A meso‑structure based yield stress for fresh concrete

Abstract

Existing empirical relations for predicting the yield stress of concrete are not of general applicability and provide no understanding of the role of meso‑structure. Moreover, experimental yield stress measurements tend to vary with the type of rheometer. The study proposes a discrete element formulation to compute a meso‑structure-based yield stress that is applicable to different meso‑geometries and is valid across diverse flow regimes. The procedure relies on a mesoscale model based on stresses and displacements, which makes it easier to account for the effects of particle shape, size, and orientation. The model incorporates coupling between normal and shear damage in the aggregate-mortar bond, thus enabling reduction in bond shear strength due to excessive stretching in the normal direction. Discrete specimens are generated to simulate well-known flowability tests. The results match experiments for both elongational and shear flow. The validated model is then used to investigate the effect of aggregate angularity and size.
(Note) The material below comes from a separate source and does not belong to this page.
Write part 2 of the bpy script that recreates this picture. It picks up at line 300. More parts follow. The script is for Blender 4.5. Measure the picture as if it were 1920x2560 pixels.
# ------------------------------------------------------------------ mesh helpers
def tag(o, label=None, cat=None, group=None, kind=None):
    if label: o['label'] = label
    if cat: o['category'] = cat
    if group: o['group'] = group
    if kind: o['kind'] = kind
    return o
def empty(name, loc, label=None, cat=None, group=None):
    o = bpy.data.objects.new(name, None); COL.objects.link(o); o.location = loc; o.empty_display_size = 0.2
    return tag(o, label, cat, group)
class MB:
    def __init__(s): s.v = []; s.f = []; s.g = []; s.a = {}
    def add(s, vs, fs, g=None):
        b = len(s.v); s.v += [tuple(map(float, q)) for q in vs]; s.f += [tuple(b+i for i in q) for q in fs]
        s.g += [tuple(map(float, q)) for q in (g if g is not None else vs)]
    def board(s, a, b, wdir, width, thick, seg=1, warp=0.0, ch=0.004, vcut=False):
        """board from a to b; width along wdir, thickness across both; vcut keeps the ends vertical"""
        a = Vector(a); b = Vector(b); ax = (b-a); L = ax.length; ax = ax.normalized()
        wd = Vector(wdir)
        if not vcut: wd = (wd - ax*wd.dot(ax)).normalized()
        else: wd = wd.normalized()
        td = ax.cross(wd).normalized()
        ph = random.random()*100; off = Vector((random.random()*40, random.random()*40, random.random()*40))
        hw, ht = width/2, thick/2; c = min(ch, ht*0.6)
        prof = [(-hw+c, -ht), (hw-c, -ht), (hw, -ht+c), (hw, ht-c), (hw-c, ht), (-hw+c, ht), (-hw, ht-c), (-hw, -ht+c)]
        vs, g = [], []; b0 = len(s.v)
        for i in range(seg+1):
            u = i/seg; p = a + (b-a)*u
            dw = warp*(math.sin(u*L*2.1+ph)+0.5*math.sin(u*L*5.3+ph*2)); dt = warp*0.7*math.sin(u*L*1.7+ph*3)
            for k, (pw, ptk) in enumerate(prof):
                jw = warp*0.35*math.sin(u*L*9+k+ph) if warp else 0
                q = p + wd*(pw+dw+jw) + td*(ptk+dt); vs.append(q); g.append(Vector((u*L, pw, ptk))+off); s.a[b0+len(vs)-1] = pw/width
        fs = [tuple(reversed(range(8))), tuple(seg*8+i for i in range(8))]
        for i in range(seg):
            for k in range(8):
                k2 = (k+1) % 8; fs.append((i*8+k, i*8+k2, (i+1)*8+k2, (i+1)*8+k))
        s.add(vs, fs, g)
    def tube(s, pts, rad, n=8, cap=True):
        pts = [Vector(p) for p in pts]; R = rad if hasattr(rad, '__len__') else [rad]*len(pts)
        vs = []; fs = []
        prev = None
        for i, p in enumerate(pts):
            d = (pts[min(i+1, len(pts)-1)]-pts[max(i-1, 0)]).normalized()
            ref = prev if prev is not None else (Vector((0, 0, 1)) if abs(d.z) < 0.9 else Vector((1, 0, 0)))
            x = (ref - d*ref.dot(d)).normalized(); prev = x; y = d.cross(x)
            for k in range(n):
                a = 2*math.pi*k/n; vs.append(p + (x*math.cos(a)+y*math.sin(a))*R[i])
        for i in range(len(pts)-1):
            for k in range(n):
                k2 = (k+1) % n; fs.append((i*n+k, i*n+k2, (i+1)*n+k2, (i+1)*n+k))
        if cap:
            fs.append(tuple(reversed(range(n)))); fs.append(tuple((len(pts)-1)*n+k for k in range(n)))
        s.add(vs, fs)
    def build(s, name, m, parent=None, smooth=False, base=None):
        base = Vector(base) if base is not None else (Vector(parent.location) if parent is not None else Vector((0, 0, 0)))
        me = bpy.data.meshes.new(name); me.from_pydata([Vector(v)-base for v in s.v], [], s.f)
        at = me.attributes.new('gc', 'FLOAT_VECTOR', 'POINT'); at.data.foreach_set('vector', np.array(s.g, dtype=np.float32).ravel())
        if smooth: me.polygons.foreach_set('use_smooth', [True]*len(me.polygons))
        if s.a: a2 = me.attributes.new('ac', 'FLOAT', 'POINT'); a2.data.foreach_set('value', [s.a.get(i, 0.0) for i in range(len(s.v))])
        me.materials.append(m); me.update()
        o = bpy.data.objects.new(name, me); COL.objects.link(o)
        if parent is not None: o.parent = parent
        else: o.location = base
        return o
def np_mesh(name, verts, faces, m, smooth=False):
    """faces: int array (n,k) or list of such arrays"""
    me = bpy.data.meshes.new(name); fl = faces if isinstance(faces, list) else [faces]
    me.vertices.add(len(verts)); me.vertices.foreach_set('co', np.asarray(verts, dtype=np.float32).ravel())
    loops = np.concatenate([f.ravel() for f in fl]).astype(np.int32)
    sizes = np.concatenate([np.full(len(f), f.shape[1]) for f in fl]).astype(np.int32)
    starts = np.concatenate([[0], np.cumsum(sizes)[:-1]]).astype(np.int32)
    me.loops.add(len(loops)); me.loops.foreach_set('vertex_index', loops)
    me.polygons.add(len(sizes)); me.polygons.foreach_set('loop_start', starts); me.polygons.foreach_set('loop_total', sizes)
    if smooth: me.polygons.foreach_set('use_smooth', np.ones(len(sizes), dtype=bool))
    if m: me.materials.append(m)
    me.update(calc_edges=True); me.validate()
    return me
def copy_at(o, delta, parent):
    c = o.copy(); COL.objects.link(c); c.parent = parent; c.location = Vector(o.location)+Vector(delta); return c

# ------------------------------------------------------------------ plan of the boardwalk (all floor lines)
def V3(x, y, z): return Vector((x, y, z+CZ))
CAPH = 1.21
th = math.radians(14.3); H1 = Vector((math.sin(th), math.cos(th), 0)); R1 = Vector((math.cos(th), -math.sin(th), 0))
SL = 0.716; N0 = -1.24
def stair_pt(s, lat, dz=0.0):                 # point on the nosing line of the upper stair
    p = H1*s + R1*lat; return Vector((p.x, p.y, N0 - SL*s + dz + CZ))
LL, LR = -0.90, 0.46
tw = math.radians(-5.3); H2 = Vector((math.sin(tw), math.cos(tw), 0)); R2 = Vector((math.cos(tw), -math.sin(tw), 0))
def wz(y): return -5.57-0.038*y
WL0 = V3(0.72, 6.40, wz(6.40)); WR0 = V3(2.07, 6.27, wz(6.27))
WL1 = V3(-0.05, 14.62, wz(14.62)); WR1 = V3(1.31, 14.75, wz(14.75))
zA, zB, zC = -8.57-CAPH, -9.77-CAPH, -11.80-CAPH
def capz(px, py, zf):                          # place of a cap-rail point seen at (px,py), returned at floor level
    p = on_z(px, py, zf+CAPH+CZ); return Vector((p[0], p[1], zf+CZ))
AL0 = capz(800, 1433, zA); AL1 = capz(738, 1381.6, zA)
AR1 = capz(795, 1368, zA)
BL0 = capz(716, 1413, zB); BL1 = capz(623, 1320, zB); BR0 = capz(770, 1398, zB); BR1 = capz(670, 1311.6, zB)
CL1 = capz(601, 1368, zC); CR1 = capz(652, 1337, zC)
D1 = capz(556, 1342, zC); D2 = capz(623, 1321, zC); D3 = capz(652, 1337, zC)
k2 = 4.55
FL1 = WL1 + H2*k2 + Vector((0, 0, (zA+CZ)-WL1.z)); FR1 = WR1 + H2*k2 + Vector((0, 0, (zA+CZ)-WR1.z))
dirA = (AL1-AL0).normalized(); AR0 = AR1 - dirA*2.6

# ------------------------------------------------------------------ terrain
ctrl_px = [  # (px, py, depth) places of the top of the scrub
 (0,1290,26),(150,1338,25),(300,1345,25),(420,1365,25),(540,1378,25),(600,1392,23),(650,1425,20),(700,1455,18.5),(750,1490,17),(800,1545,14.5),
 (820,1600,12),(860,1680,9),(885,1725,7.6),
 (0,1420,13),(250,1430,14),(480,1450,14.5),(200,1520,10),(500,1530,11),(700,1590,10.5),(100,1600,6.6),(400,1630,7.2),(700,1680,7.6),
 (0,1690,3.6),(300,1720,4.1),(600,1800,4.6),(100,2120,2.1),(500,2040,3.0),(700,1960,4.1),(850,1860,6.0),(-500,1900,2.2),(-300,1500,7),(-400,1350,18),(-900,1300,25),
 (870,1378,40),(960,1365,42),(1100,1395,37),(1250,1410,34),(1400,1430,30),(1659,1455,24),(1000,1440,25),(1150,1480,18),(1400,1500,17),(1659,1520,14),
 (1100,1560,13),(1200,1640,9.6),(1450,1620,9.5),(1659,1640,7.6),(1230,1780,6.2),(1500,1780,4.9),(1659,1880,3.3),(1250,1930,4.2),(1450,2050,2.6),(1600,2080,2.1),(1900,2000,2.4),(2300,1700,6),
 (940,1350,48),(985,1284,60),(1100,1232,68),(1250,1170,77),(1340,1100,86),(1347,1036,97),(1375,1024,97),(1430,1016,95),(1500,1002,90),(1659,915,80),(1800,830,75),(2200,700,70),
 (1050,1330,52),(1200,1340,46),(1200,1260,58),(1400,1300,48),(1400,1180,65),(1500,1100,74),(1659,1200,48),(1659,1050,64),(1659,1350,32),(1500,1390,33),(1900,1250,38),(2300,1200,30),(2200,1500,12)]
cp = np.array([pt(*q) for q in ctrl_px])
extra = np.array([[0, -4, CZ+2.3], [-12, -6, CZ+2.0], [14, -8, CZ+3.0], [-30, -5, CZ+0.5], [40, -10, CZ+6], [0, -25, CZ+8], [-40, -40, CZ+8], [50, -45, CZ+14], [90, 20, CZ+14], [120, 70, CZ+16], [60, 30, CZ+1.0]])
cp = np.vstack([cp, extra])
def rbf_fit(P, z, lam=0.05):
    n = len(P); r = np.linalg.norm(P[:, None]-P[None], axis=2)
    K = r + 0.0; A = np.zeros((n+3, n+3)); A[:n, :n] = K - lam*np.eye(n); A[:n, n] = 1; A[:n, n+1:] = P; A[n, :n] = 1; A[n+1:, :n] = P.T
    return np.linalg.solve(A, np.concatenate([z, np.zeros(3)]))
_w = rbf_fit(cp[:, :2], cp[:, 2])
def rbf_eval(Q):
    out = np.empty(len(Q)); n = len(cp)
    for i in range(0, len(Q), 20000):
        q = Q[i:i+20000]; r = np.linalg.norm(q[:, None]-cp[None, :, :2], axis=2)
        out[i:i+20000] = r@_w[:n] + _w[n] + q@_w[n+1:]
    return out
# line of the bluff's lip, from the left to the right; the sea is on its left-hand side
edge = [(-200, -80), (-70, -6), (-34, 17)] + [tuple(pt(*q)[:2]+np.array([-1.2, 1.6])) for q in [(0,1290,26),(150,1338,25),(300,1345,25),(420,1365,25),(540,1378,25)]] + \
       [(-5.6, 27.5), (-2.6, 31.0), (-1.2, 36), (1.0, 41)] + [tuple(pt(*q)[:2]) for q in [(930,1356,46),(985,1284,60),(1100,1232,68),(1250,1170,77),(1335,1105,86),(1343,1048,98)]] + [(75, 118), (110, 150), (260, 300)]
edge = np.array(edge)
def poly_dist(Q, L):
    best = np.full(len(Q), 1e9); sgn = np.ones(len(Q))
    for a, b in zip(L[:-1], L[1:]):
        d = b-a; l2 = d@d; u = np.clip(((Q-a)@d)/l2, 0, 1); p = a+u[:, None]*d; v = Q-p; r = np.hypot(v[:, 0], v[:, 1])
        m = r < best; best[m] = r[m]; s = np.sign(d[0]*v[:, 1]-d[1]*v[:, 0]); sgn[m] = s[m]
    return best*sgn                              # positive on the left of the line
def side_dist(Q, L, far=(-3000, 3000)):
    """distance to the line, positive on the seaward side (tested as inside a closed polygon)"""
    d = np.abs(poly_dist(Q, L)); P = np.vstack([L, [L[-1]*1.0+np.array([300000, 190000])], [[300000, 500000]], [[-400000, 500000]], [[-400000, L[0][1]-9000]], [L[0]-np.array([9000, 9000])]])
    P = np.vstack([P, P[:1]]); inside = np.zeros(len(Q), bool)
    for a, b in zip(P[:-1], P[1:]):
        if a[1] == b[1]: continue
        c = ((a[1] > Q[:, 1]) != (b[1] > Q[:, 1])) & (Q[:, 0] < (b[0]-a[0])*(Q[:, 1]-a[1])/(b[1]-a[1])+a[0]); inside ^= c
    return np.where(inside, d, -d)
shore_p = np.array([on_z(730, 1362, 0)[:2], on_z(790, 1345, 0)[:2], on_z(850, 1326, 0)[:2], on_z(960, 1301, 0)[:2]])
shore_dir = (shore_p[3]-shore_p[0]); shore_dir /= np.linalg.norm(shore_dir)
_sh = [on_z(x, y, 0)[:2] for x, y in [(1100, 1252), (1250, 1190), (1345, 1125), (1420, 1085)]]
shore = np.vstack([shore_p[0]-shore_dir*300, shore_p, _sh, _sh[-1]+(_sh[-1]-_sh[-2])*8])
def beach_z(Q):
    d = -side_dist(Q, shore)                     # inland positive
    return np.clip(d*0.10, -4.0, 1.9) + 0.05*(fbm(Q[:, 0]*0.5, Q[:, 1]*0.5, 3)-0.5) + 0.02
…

The results suggest that viscous forces are largely responsible for the experimentally observed increase in yield stress with reduction in maximum aggregate size. The meso‑structure-based yield stress is seen to be invariant with respect to the type of test and size of the specimen simulated. The predicted yield stress values also compare well with the BML rheometer and two-point test, with the mean percentage error with respect to the BML readings being around 2 %.